The quotes that result have a number of things in common. They don’t acknowledge any possibility of wrong doing. They’re likely taken from a written statement (seriously, read them out loud and tell me you don’t sound like Siri). And they’re utterly hollow: free of emotion but, wherever possible, free of facts, too. Lastly, they are all of them, every one, anonymous. They’re not the voice of a human being, but the voice of an institution. And that voice is the low drone of a man who thinks that if he bores you long enough, you’ll go away and leave him alone.

All of which makes me wonder: why do we let them get away with this? These statements add so little information they might as well not be there at all.
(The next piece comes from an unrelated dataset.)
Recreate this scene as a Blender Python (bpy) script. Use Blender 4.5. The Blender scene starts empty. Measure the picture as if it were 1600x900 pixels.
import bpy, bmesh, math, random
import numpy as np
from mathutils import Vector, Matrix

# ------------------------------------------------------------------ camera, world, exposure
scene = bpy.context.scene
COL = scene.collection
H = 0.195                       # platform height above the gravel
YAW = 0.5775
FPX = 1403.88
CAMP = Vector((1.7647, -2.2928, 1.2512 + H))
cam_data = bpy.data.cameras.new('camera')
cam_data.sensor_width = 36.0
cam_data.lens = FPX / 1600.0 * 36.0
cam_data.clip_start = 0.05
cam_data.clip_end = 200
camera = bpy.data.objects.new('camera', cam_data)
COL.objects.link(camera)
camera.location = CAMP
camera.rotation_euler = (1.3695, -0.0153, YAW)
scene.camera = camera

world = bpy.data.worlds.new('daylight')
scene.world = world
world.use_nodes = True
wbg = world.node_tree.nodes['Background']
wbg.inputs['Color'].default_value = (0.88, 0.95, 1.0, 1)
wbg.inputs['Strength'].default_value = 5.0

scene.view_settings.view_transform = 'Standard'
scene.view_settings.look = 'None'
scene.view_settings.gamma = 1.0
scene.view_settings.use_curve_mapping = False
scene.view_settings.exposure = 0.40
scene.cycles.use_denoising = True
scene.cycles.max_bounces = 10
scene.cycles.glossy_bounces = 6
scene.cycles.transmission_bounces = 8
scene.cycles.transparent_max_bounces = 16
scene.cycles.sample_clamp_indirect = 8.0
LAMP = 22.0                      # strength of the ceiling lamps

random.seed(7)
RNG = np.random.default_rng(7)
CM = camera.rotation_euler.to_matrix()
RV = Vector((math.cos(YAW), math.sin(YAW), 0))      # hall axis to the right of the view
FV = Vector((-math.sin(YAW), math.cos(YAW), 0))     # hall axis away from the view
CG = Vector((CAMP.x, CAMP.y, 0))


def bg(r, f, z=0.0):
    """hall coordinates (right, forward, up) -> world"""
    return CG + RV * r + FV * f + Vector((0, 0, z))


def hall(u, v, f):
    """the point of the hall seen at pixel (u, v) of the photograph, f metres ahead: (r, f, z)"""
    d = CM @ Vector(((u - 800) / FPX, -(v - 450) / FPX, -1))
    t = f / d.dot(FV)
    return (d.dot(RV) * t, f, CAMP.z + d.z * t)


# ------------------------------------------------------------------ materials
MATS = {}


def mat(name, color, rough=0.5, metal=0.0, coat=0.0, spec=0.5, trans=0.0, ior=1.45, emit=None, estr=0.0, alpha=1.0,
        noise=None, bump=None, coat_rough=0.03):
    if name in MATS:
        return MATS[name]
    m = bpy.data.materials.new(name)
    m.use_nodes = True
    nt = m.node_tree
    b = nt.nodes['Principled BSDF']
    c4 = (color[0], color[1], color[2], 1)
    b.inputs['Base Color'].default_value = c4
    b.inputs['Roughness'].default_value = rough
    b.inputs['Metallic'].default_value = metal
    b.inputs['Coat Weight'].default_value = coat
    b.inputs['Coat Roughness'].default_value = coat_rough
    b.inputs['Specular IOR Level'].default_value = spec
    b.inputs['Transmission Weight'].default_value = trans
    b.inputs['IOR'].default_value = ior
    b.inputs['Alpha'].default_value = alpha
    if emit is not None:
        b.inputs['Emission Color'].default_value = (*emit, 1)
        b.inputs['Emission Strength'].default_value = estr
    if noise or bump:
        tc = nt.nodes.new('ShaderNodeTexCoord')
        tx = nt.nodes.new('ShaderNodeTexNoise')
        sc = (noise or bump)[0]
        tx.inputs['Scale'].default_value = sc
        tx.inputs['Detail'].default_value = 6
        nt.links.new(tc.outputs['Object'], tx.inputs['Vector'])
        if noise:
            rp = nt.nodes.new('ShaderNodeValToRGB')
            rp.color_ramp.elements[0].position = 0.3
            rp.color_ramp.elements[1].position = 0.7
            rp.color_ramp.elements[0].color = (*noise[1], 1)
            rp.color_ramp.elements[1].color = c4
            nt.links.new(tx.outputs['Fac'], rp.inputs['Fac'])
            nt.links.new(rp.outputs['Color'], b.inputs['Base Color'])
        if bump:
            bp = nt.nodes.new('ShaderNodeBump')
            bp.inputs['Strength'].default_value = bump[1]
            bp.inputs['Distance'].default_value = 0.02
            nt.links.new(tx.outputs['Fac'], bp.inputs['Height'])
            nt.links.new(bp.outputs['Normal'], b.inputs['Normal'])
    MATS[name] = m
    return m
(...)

They’re included in stories purely so a journalist can show that they’ve covered their back.

So here’s a thought. The “a spokesman said” formulation serves mostly to allow institutions to issue statements that no actual human would make. So let’s stop using it. Let’s start naming those spokespeople.

It’s one thing to write something saying a scandal was in line with official policy. It’s quite another to put your name to it, so that it can be read by potential employers and spouses and pop up in that Google alert your mother set up for you. Facebook the company might be happy to announce that clamping down on something horrible is just too hard. But I’d be willing to bet relatively few Facebook employees are – or at least, are unwilling to say so out loud.

And if those employees are comfortable with making those statements, then why would they need the privilege of anonymity? The American press, for one, is less squeamish about naming spokespeople then we are. “When the flack is being a jerk, throw the fucker’s name in there,” a friend in DC tells me. “They hate it, but it’s hard for them to complain. They’re a spokesperson.”

Revoking the privilege of official anonymity isn’t going to stop scandals, of course. It won’t even stop people defending the indefensible (there are those who’ve made entire careers out of this). But it would make it that bit harder for the average corporate PR to churn out a load of anodyne nonsense about how sad their organisation is to have killed all those people. It might force them to actually say something.

And even if it doesn’t, at least they might ask for some danger money before taking the job.